What you have to do:
The records below must be output exactly, without pictures.

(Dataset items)
— Start —
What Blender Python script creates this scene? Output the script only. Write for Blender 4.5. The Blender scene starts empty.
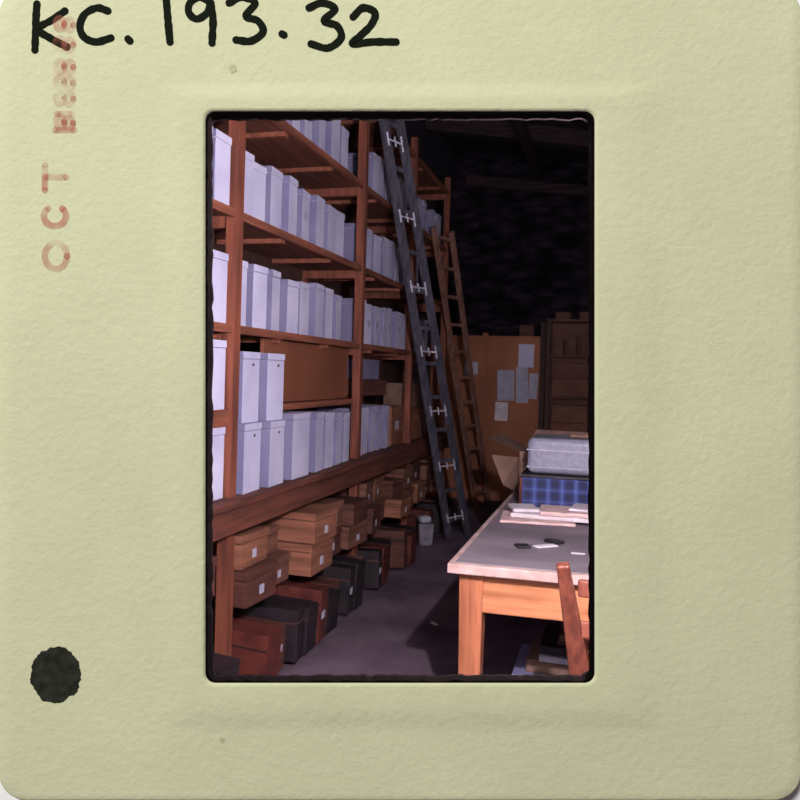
import bpy, bmesh, math, random
from mathutils import Matrix, Vector, noise
random.seed(11)
S=bpy.context.scene
S.view_settings.view_transform='Standard'
YAW=math.radians(15.3); ROLL=math.radians(1.6)
CY,SY=math.cos(YAW),math.sin(YAW)
H=1.5
# ---------------------------------------------------------------- materials
def newmat(name):
    m=bpy.data.materials.new(name); m.use_nodes=True
    nt=m.node_tree; b=nt.nodes['Principled BSDF']
    return m,nt,b
def mat(name,c1,c2=None,scale=(4,4,4),nscale=3.0,rough=.7,bump=.1,bscale=None,metal=0.0,detail=6,spec=.3,lo=.35,hi=.65,bdist=.01):
    m,nt,b=newmat(name)
    b.inputs['Roughness'].default_value=rough; b.inputs['Metallic'].default_value=metal
    b.inputs['Specular IOR Level'].default_value=spec
    if c2 is None: c2=tuple(x*.8 for x in c1)
    tc=nt.nodes.new('ShaderNodeTexCoord'); mp=nt.nodes.new('ShaderNodeMapping')
    mp.inputs['Scale'].default_value=scale
    nt.links.new(tc.outputs['Object'],mp.inputs['Vector'])
    n=nt.nodes.new('ShaderNodeTexNoise'); n.inputs['Scale'].default_value=nscale; n.inputs['Detail'].default_value=detail
    nt.links.new(mp.outputs[0],n.inputs['Vector'])
    r=nt.nodes.new('ShaderNodeValToRGB')
    r.color_ramp.elements[0].position=lo; r.color_ramp.elements[1].position=hi
    r.color_ramp.elements[0].color=(*c1,1); r.color_ramp.elements[1].color=(*c2,1)
    nt.links.new(n.outputs['Fac'],r.inputs['Fac']); nt.links.new(r.outputs['Color'],b.inputs['Base Color'])
    if bump:
        bp=nt.nodes.new('ShaderNodeBump'); bp.inputs['Strength'].default_value=bump; bp.inputs['Distance'].default_value=bdist
        if bscale:
            n2=nt.nodes.new('ShaderNodeTexNoise'); n2.inputs['Scale'].default_value=bscale; n2.inputs['Detail'].default_value=5
            nt.links.new(tc.outputs['Object'],n2.inputs['Vector']); nt.links.new(n2.outputs['Fac'],bp.inputs['Height'])
        else: nt.links.new(n.outputs['Fac'],bp.inputs['Height'])
        nt.links.new(bp.outputs[0],b.inputs['Normal'])
    return m
WY=(14,1.2,14); WZ=(14,14,1.2); WX=(1.2,14,14); WB=(1.5,1.5,16)
M={}
M['woodY']=mat('shelf_wood_long',(.155,.050,.032),(.06,.021,.015),WY,2.2,bump=.15)
M['woodZ']=mat('shelf_wood_upright',(.22,.066,.037),(.095,.029,.018),WZ,2.2,bump=.15)
M['woodlip']=mat('shelf_wood_edge',(.26,.085,.047),(.12,.040,.024),WY,2.2,bump=.15)
M['woodbox']=mat('crate_wood',(.29,.120,.070),(.16,.064,.038),WB,2,bump=.1)
M['woodbox3']=mat('crate_wood_dull',(.18,.076,.050),(.10,.041,.028),WB,2,bump=.1)
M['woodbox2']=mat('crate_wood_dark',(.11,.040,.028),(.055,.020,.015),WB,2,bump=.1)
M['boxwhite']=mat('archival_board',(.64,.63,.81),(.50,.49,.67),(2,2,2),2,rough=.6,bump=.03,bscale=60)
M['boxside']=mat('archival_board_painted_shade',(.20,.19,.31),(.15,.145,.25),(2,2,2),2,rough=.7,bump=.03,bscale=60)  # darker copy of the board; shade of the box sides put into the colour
M['black']=mat('black_board',(.012,.010,.012),(.025,.018,.022),rough=.5,bump=.05)
M['red']=mat('red_leather',(.13,.032,.024),(.06,.015,.012),rough=.5,bump=.2)
M['label']=mat('paper_label',(.46,.46,.56),(.36,.36,.46),rough=.8,bump=.0)
M['sack']=mat('grey_sack',(.26,.24,.29),(.17,.155,.19),rough=.9,bump=.3)
M['paper']=mat('paper_white',(.75,.70,.72),(.6,.52,.55),(3,3,3),5,rough=.9,bump=.1)
M['floor']=mat('dusty_concrete',(.17,.122,.155),(.085,.060,.082),(1,1,1),2.5,rough=.95,bump=.4,bscale=35,detail=10,spec=.1)
M['wallL']=mat('dark_plaster',(.04,.032,.05),(.02,.017,.026),rough=.9,bump=.3)
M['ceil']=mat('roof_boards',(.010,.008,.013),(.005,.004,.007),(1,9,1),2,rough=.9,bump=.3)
M['beam']=mat('roof_beam',(.040,.021,.024),(.013,.008,.009),WX,2,rough=.9,bump=.3)
M['table']=mat('table_pine',(.58,.235,.11),(.33,.12,.052),WX,2.5,rough=.5,bump=.1)
M['tableleg']=mat('table_leg_pine',(.44,.155,.075),(.24,.08,.038),WZ,2.5,rough=.5,bump=.1)
M['tabletop']=mat('worn_table_top',(.26,.22,.245),(.15,.12,.14),(.8,1.6,1.6),3,rough=.75,bump=.12,detail=12,lo=.3,hi=.7)
M['tabledge']=mat('worn_table_edge',(.60,.44,.42),(.38,.25,.21),(3,3,3),3,rough=.7,bump=.1,detail=6)
M['chair']=mat('chair_wood',(.20,.06,.035),(.10,.028,.018),WZ,3,rough=.4,bump=.05)
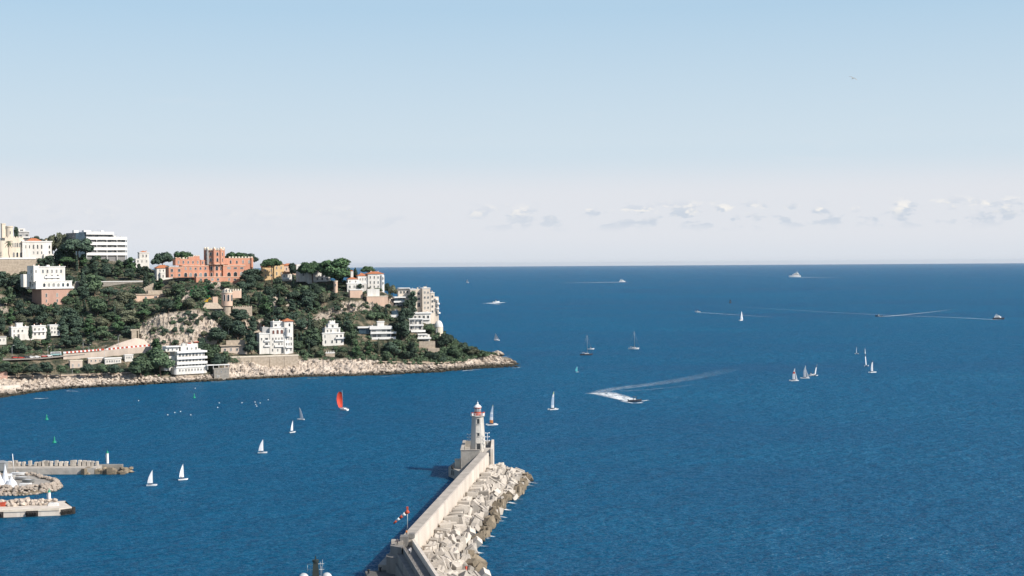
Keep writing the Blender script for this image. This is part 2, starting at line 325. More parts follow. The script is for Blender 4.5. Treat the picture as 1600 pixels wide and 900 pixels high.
— End —
Output for this exercise:
What Blender Python script creates this scene? Output the script only. Write for Blender 4.5. The Blender scene starts empty.
import bpy, bmesh, math, random
from mathutils import Matrix, Vector, noise
random.seed(11)
S=bpy.context.scene
S.view_settings.view_transform='Standard'
YAW=math.radians(15.3); ROLL=math.radians(1.6)
CY,SY=math.cos(YAW),math.sin(YAW)
H=1.5
# ---------------------------------------------------------------- materials
def newmat(name):
    m=bpy.data.materials.new(name); m.use_nodes=True
    nt=m.node_tree; b=nt.nodes['Principled BSDF']
    return m,nt,b
def mat(name,c1,c2=None,scale=(4,4,4),nscale=3.0,rough=.7,bump=.1,bscale=None,metal=0.0,detail=6,spec=.3,lo=.35,hi=.65,bdist=.01):
    m,nt,b=newmat(name)
    b.inputs['Roughness'].default_value=rough; b.inputs['Metallic'].default_value=metal
    b.inputs['Specular IOR Level'].default_value=spec
    if c2 is None: c2=tuple(x*.8 for x in c1)
    tc=nt.nodes.new('ShaderNodeTexCoord'); mp=nt.nodes.new('ShaderNodeMapping')
    mp.inputs['Scale'].default_value=scale
    nt.links.new(tc.outputs['Object'],mp.inputs['Vector'])
    n=nt.nodes.new('ShaderNodeTexNoise'); n.inputs['Scale'].default_value=nscale; n.inputs['Detail'].default_value=detail
    nt.links.new(mp.outputs[0],n.inputs['Vector'])
    r=nt.nodes.new('ShaderNodeValToRGB')
    r.color_ramp.elements[0].position=lo; r.color_ramp.elements[1].position=hi
    r.color_ramp.elements[0].color=(*c1,1); r.color_ramp.elements[1].color=(*c2,1)
    nt.links.new(n.outputs['Fac'],r.inputs['Fac']); nt.links.new(r.outputs['Color'],b.inputs['Base Color'])
    if bump:
        bp=nt.nodes.new('ShaderNodeBump'); bp.inputs['Strength'].default_value=bump; bp.inputs['Distance'].default_value=bdist
        if bscale:
            n2=nt.nodes.new('ShaderNodeTexNoise'); n2.inputs['Scale'].default_value=bscale; n2.inputs['Detail'].default_value=5
            nt.links.new(tc.outputs['Object'],n2.inputs['Vector']); nt.links.new(n2.outputs['Fac'],bp.inputs['Height'])
        else: nt.links.new(n.outputs['Fac'],bp.inputs['Height'])
        nt.links.new(bp.outputs[0],b.inputs['Normal'])
    return m
WY=(14,1.2,14); WZ=(14,14,1.2); WX=(1.2,14,14); WB=(1.5,1.5,16)
M={}
M['woodY']=mat('shelf_wood_long',(.155,.050,.032),(.06,.021,.015),WY,2.2,bump=.15)
M['woodZ']=mat('shelf_wood_upright',(.22,.066,.037),(.095,.029,.018),WZ,2.2,bump=.15)
M['woodlip']=mat('shelf_wood_edge',(.26,.085,.047),(.12,.040,.024),WY,2.2,bump=.15)
M['woodbox']=mat('crate_wood',(.29,.120,.070),(.16,.064,.038),WB,2,bump=.1)
M['woodbox3']=mat('crate_wood_dull',(.18,.076,.050),(.10,.041,.028),WB,2,bump=.1)
M['woodbox2']=mat('crate_wood_dark',(.11,.040,.028),(.055,.020,.015),WB,2,bump=.1)
M['boxwhite']=mat('archival_board',(.64,.63,.81),(.50,.49,.67),(2,2,2),2,rough=.6,bump=.03,bscale=60)
M['boxside']=mat('archival_board_painted_shade',(.20,.19,.31),(.15,.145,.25),(2,2,2),2,rough=.7,bump=.03,bscale=60)  # darker copy of the board; shade of the box sides put into the colour
M['black']=mat('black_board',(.012,.010,.012),(.025,.018,.022),rough=.5,bump=.05)
M['red']=mat('red_leather',(.13,.032,.024),(.06,.015,.012),rough=.5,bump=.2)
M['label']=mat('paper_label',(.46,.46,.56),(.36,.36,.46),rough=.8,bump=.0)
M['sack']=mat('grey_sack',(.26,.24,.29),(.17,.155,.19),rough=.9,bump=.3)
M['paper']=mat('paper_white',(.75,.70,.72),(.6,.52,.55),(3,3,3),5,rough=.9,bump=.1)
M['floor']=mat('dusty_concrete',(.17,.122,.155),(.085,.060,.082),(1,1,1),2.5,rough=.95,bump=.4,bscale=35,detail=10,spec=.1)
M['wallL']=mat('dark_plaster',(.04,.032,.05),(.02,.017,.026),rough=.9,bump=.3)
M['ceil']=mat('roof_boards',(.010,.008,.013),(.005,.004,.007),(1,9,1),2,rough=.9,bump=.3)
M['beam']=mat('roof_beam',(.040,.021,.024),(.013,.008,.009),WX,2,rough=.9,bump=.3)
M['table']=mat('table_pine',(.58,.235,.11),(.33,.12,.052),WX,2.5,rough=.5,bump=.1)
M['tableleg']=mat('table_leg_pine',(.44,.155,.075),(.24,.08,.038),WZ,2.5,rough=.5,bump=.1)
M['tabletop']=mat('worn_table_top',(.26,.22,.245),(.15,.12,.14),(.8,1.6,1.6),3,rough=.75,bump=.12,detail=12,lo=.3,hi=.7)
M['tabledge']=mat('worn_table_edge',(.60,.44,.42),(.38,.25,.21),(3,3,3),3,rough=.7,bump=.1,detail=6)
M['chair']=mat('chair_wood',(.20,.06,.035),(.10,.028,.018),WZ,3,rough=.4,bump=.05)
Keep writing the Blender script for this image. This is part 2, starting at line 325. More parts follow. The script is for Blender 4.5. Treat the picture as 1600 pixels wide and 900 pixels high.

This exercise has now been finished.